Karin Forslund Essay
Karin Forslund
Karin Forslund
Spring 2014 Fellow
“I’ve been making glass for eleven years. I started out as a production maker. I’m a glass blower. That’s who I was. Then I came to this place where I needed to branch out from that; I needed to figure out: what is my place in all this?”
For Danish artist Karin Forslund, a Spring, 2014 Fellowship at the Creative Glass Center of America presented an occasion and a setting to consider her goals, her processes; her vision of glass and her relationship to it. She trained at the Swedish school Orrefors Kosta Boda. Founded in 1898 Orrefors was an elite trade school preserving elements of the medieval tradition of apprenticeship. In 2013 Orrefors was closed by Kosta Boda’s current owner New Wave Group AB because it was not profitable.
Forslund is among the last of her kind. “I have been taught all these techniques. I sat and engraved a deer in the woods for three weeks because it was part of my training. You can’t get that anywhere anymore — and working at the factory and being in love with all these old grumpy men. Their grandfathers had been glass blowers and their grandfathers. They taught me everything about glass and about life. I am so grateful that I was a part of that because it’s not there anymore. …I was rebellious but … I realize how important everything from that time is to me. That doesn’t necessarily show in my work now but I carry that value with me all the time.”
The meaning of glass was central to her CGCA project which she called “Frameworks.” She constructed it as a theoretical framework for herself, a “dogma” that would address the nature of glass and its material and cultural settings. “The whole theoretical, conceptual start of this project was that I was very interested in how we value things depending on material and craft. . . . The whole dogma is about letting control go and letting the material work. . . . So, the outcome is kind of unknown.”

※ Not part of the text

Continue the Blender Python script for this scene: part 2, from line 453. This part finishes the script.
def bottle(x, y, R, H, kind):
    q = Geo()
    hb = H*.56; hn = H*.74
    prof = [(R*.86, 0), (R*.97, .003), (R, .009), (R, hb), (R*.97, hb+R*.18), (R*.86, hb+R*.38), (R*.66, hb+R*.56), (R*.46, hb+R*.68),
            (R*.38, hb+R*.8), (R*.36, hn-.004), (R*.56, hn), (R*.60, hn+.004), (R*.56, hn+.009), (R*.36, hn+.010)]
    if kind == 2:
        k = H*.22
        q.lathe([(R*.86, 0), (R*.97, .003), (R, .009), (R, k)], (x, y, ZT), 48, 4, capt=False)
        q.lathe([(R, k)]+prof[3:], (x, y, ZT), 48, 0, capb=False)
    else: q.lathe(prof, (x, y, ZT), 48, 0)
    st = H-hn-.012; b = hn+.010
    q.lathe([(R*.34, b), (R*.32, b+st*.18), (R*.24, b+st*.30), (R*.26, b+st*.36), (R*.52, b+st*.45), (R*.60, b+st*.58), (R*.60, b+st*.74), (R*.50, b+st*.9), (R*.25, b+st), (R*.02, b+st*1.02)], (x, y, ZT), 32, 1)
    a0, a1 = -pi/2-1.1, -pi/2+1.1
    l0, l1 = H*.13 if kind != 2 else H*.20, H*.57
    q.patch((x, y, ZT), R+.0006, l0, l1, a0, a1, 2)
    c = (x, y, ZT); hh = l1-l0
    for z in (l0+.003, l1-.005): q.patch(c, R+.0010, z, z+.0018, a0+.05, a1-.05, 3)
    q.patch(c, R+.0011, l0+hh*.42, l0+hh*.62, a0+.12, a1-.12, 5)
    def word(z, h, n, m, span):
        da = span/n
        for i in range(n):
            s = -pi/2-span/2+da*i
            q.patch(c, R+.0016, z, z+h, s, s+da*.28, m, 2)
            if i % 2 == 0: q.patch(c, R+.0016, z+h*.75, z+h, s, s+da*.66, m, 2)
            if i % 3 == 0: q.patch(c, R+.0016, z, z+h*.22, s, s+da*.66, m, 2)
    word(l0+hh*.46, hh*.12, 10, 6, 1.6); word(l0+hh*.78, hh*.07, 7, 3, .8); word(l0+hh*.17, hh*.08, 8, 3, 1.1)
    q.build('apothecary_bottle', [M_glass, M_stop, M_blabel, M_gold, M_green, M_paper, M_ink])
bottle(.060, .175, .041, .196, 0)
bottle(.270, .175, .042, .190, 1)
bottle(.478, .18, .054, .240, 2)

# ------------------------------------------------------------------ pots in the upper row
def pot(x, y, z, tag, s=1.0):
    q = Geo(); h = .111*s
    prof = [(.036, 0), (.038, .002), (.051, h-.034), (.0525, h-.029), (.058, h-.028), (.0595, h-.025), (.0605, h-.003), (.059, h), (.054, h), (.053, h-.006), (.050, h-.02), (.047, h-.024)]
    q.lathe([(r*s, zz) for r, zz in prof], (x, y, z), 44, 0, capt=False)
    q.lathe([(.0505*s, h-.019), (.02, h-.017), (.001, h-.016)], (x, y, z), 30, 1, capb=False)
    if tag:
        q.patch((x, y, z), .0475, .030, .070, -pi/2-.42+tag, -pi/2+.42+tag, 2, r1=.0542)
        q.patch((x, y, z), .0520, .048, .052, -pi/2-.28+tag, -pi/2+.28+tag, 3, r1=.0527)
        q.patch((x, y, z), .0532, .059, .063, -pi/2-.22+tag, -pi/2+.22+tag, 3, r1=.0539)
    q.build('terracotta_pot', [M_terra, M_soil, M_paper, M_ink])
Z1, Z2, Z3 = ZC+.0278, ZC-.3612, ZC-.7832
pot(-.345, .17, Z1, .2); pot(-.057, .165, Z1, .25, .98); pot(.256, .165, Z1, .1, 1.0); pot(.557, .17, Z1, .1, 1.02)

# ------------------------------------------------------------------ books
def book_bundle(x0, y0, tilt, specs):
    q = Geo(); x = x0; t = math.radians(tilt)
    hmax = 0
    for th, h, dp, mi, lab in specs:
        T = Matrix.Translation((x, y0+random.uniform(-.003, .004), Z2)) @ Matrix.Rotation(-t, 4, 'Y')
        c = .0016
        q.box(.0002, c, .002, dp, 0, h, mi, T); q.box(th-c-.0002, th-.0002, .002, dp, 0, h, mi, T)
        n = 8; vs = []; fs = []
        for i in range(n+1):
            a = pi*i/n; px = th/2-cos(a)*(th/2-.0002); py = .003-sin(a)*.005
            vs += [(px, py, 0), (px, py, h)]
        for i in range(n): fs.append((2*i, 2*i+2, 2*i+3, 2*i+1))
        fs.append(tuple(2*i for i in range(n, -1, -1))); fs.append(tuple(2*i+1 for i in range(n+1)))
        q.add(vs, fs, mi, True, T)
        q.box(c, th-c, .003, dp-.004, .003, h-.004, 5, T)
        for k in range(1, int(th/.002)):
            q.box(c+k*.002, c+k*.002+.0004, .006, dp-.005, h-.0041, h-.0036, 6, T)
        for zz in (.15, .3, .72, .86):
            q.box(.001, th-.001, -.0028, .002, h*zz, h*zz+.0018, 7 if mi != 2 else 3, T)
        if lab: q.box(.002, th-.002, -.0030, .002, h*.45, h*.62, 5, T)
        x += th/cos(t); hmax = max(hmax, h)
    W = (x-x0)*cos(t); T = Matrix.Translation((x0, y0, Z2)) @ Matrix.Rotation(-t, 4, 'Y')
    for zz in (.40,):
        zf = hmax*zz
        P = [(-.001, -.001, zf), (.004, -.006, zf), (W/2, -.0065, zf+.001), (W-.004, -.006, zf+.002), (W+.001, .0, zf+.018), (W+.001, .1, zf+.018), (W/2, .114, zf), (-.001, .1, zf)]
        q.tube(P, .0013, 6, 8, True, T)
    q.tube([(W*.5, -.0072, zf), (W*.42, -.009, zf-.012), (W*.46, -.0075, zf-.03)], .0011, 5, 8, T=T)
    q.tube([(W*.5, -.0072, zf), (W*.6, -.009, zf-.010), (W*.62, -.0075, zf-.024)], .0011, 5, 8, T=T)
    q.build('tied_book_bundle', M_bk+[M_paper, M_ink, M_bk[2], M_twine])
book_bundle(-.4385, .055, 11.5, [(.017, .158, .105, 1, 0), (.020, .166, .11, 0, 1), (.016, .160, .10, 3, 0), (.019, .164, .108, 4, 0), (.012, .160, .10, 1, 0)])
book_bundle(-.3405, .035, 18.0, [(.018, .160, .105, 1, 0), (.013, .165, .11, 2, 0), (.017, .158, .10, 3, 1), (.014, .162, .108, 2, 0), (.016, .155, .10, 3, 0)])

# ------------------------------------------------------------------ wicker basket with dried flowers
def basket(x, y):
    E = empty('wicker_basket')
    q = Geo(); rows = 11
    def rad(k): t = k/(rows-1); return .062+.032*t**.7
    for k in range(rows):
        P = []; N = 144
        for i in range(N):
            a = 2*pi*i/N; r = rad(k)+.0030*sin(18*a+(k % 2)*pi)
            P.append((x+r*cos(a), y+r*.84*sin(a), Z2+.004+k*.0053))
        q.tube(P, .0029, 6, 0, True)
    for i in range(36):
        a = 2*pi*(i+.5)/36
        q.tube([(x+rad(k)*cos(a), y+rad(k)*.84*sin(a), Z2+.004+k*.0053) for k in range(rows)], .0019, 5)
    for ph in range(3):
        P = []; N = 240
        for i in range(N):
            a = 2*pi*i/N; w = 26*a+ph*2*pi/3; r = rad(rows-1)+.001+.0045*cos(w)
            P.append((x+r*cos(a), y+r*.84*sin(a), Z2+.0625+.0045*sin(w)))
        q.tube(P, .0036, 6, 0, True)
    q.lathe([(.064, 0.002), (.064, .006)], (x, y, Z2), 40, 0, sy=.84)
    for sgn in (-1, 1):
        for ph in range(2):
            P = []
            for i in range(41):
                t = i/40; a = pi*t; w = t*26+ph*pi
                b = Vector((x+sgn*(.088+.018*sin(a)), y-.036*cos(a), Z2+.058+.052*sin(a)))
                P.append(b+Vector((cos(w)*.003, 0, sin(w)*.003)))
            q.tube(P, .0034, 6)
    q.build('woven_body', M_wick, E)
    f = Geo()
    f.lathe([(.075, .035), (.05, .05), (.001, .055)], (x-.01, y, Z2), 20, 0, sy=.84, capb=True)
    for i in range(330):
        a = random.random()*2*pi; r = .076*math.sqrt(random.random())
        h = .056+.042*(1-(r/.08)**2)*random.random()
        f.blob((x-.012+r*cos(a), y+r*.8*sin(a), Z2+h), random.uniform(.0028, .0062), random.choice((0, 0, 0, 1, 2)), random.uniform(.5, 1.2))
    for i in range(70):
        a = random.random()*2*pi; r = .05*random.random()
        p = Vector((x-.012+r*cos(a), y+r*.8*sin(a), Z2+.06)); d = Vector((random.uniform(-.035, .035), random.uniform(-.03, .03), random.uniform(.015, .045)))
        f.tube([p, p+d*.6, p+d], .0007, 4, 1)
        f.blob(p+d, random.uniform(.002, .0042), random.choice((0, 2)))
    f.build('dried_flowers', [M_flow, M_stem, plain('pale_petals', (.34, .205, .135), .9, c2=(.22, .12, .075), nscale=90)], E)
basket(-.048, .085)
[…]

The concept has parallels with the rules of filmmaking proposed in the Dogme 95 manifesto issued by Danish film directors Lars von Trier, Thomas Vinterberg. These filmakers and others who joined the group rejected the use of elaborate, artificial technology in making movies. Their hope was to revive authenticity and to return power to artists and to traditional storytelling. Forslund’s approach is similarly noninterventionist — at least as non-interventionist as one can be when dealing with a material like glass. Questioning her role as creator or maker, she devised protocols in which hot glass is allowed to behave freely in certain situations without the intervention of artistry. “[A]t a certain point I let the material do whatever it needs to do. [I]t’s out of my hand.” By accepting and even embracing events that would typically be perceived as mistakes, Forslund echoes and even formalizes Marcel Duchamp’s famous decision to regard the (accidental) cracking of his masterwork “The Large Glass” (1912) as a final act of creation.

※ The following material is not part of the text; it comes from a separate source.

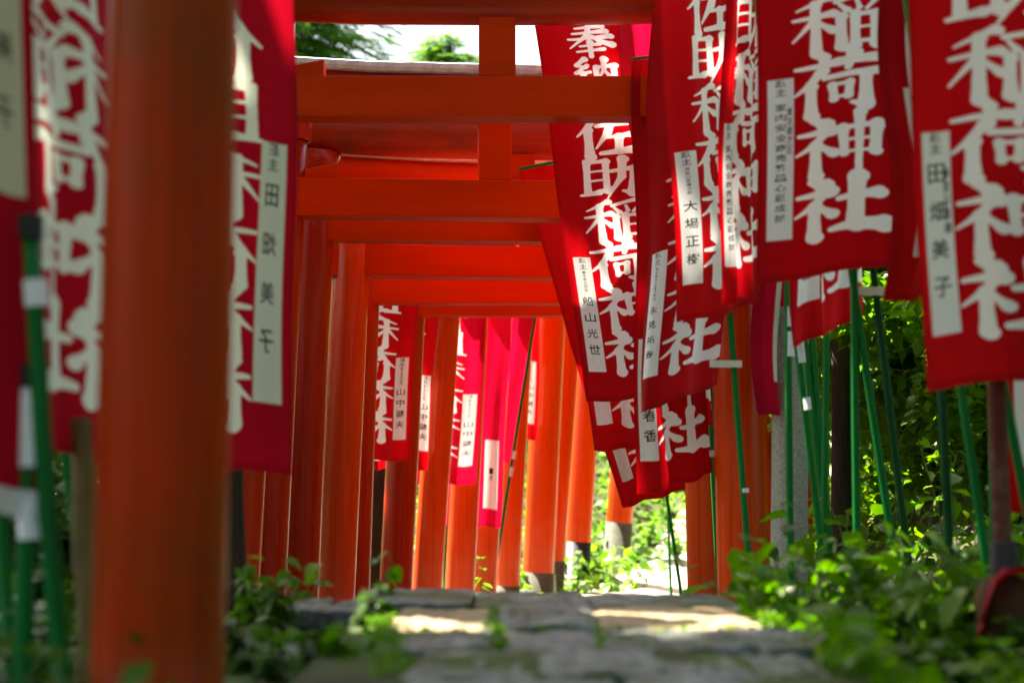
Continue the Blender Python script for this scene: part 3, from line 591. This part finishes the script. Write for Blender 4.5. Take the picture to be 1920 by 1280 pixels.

Forslund made a mold made in Wheaton’s metal shop which when filled with hot glass could be flipped to allow the molten glass to pour out unhindered. “It has this luscious movement about it.” The process freezes the flow of glass resulting in structures that echo the art nouveau obsession with lines in nature: the twining of smoke in the air, curling waves and various plant forms. Unexpected developments can be fortuitous: Forslund was pleased when on one occasion the fluid glass poured faster and further than anticipated and began to flow off the prepared surface. She recalls, “Deb (Czeresko) was helping me and she’s like, “Oh no! It’s coming off the shelf you have to move it and I said, ‘Oh leave it. Let it run. I love it.’
“It’s such a gratifying thing to … give some [control] back to the material where the material gets to decide.” Forslund’s dogma isolates a primal act of creation: setting the wheels in motion and stepping back to see what happens. It’s a dance in which the material becomes an equal partner with the artist.
“I am using my own sort of personal dogma. I set up the rules and then I let go. I’m having a really intimate conversation with my material,” she explains. Forslund takes a similar non-interventionist approach when she causes glass to boil by introducing foreign materials. The resulting shapes have a bubbly textured porous surface that resembles pumice. “i love the fact that when people look at them they are like, ‘It doesn’t look like glass. It doesn’t have the weight of glass. But it is glass.”
She also extended her experimentation into the field of pottery. “I was really interested in curves and I figured out turning clay is a good way to explore curves.” Learning to throw at the clay studio at Wheaton, she casts the pieces she throws, conflating two revolving techniques and interweaving processes of mold-making positives and negatives.
All these activities suggest the experiments of the early surrealists and their goal of breaking down the sense of control to explore more basic, more intrinsic structures. Forslund says, “A big part of being an artist is letting your subconsciousness come into the work — putting your body and subconscious in the work…. It’s very personal and it’s very challenging. I think it’s healthy to put yourself in that situation. Sometimes it hurts and sometime it’s wonderful. Then, again, what would life be without it.”